What happened there?

potential
a. possible; latent; having power to become;

ie. It is not there yet. Any allusion to digital being perfect or accurate or precise as it stands is a premature to say the least. Any notion that digital will not improve as time passes is naive.

While analog summing may have distortion and noise the biggest difference it has to digital is continuity... the ability to deal with and treat sources in a continuously variable way. Once digital audio leaves the DAW as an analog waveform (while still an approximation of the original source) it is treated in true realtime. Not 96000 times a second, but continuously. Curves are treated as curves... Add analog eq's, compressors, etc... to the summing box.

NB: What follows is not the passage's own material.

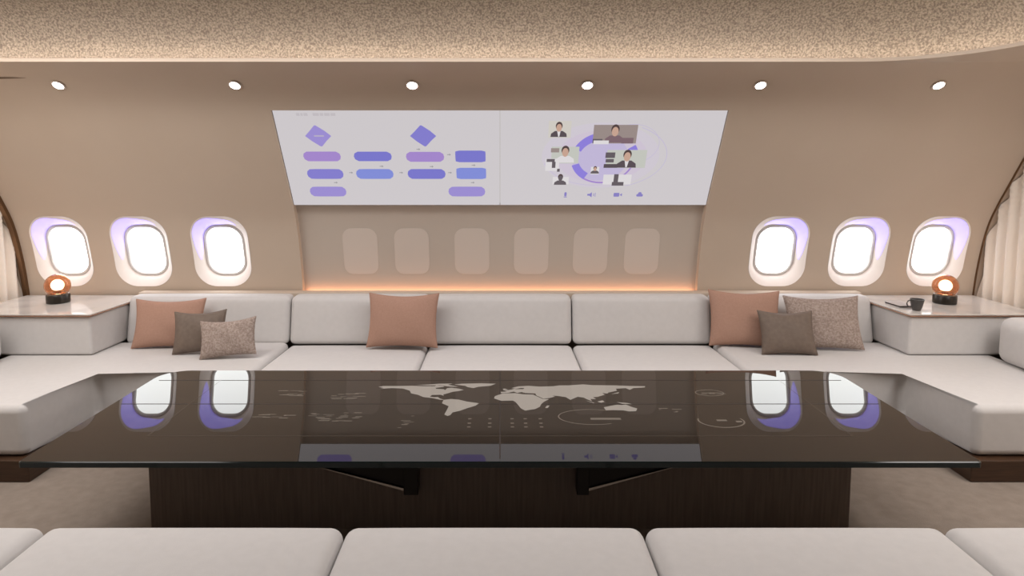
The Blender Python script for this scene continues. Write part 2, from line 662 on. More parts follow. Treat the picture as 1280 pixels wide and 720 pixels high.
def local(bm, org):
    bmesh.ops.translate(bm, verts=bm.verts, vec=-Vector(org))
    return bm


bm = bmesh.new()
zs = [0.705 + (1.443 - 0.705) * k / 24 for k in range(25)]
cols = [[bm.verts.new(surf(x, z, 0.052)) for z in zs] for x in (-1.59, -0.8, 0, 0.8, 1.59)]
for A, B in zip(cols, cols[1:]):
    for j in range(24):
        bm.faces.new((A[j], A[j + 1], B[j + 1], B[j]))
obj('panel_face', local(bm, root.location), M['shade'], root)
for xg in (-1.119, -0.707, -0.225, 0.251, 0.726, 1.138):
    bm = bmesh.new()
    ring = [[surf(xg + x * s_, 1.058 + z * s_, 0.0495) for x, z in [rrect(0.139, 0.186, 0.075, 2 * PI * k / 48) for k in range(48)]]
            for s_ in (1, 0.66, 0.33)]
    vv = loop_mesh(bm, ring)
    bm.faces.new(vv[-1])
    # thin rim back to the panel
    back = [bm.verts.new(surf(xg + x, 1.058 + z, 0.0525)) for x, z in [rrect(0.139, 0.186, 0.075, 2 * PI * k / 48) for k in range(48)]]
    for i in range(48):
        bm.faces.new((vv[0][i], vv[0][(i + 1) % 48], back[(i + 1) % 48], back[i]))
    obj('shaded_window', local(bm, root.location), M['ghost'], root, sharp=40)
bm = bmesh.new()
add_box(bm, -1.57, 1.57, 5.112, 5.142, 0.722, 0.735)
tag(obj('ledge_light_strip', bm, M['amber_led'], smooth=False), 'amber light strip at the foot of the bronze-grey panel', 'light strip')


# ------------------------------------------------------------------ the two screens
def face_poly(bm, pts, off, mi=0):
    f = bm.faces.new([bm.verts.new(surf(x, z, off)) for x, z in pts])
    f.material_index = mi


def ellipse(cx, cz, rx, rz, n=24, a0=0, a1=360):
    return [(cx + rx * math.cos(R(a0 + (a1 - a0) * k / n)), cz + rz * math.sin(R(a0 + (a1 - a0) * k / n))) for k in range(n)]


def pill(cx, cz, w, h, r):
    return [(cx + x, cz + z) for x, z in [rrect(w / 2, h / 2, r, 2 * PI * k / 40) for k in range(40)]]


def arc_band(bm, cx, cz, rx, rz, w, a0, a1, off, mi=0, n=24):
    v = []
    for k in range(n + 1):
        a = R(a0 + (a1 - a0) * k / n)
        v.append((bm.verts.new(surf(cx + rx * math.cos(a), cz + rz * math.sin(a), off)),
                  bm.verts.new(surf(cx + (rx - w) * math.cos(a), cz + (rz - w) * math.sin(a), off))))
    for A, B in zip(v, v[1:]):
        bm.faces.new((A[0], B[0], B[1], A[1])).material_index = mi


def make_screen(x0, x1, label):
    org = Vector(((x0 + x1) / 2, prof_at(1.5), 1.44))
    root = thing('wall_screen', label, 'screen', org)
    bm = bmesh.new()
    zs = [1.445 + (2.132 - 1.445) * k / 30 for k in range(31)]
    xs = [x0 + (x1 - x0) * k / 6 for k in range(7)]
    g = [[bm.verts.new(surf(x, z, 0.018)) for z in zs] for x in xs]
    gb = [[bm.verts.new(surf(x, z, 0.045)) for z in zs] for x in xs]
    for i in range(6):
        for j in range(30):
            bm.faces.new((g[i][j], g[i + 1][j], g[i + 1][j + 1], g[i][j + 1]))
            bm.faces.new((gb[i][j], gb[i][j + 1], gb[i + 1][j + 1], gb[i + 1][j]))
    for j in range(30):
        bm.faces.new((g[0][j], g[0][j + 1], gb[0][j + 1], gb[0][j])).material_index = 1
        bm.faces.new((g[-1][j], gb[-1][j], gb[-1][j + 1], g[-1][j + 1])).material_index = 1
    for i in range(6):
        bm.faces.new((g[i][0], gb[i][0], gb[i + 1][0], g[i + 1][0])).material_index = 1
        bm.faces.new((g[i][-1], g[i + 1][-1], gb[i + 1][-1], gb[i][-1])).material_index = 1
    obj('display_face', local(bm, org), [M['scr'], M['black']], root, sharp=40)
    return root, org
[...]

They still treat sound in a continuous way. The result is not approximated, even given variations. The result will be what is actually happening. It is the sum of an event. Digital approximates the initial numbers then will sum them... a process which is can never be accurate.

Digital audio probably has more inaccurate variations and intolerances than an analog console. Inaccuracies which are applied to every single digital process. Forget to the nearest electron. 96000 samples a second won't get you anywhere near that kind of resolution.

Analog being a bunch of intolerences would be all well and good if digital was accurate, but even digital audio passes through analog stages... applied to individual variations...



Quote:
The exact argument that analog has vasty more shades of decibels than digital is exactly my point here. A temperature change in the room will affect analog - not digital.
Yes this is exactly my arguement! For digital to be able to handle any effect of the temperature change in a room it must first be able to handle the vastly more shades of decibels first.

Quote:
an analog path is a stream of electrons
. You hit the nail on the head. An analog path is a stream of continuous electrons... like the minute hand on an analog clock. It is smooth and continuous and probably remains so at any resolution. Passing every minute, every second, every millisecond and beyond...

Digital audio is like the second hand... It ticks... it is far from continuous and it lacks great chunks of infomation that fall between each second... instead it approximates. An approximation which is probably far less accurate than the slight variation that may occur with the minute hand.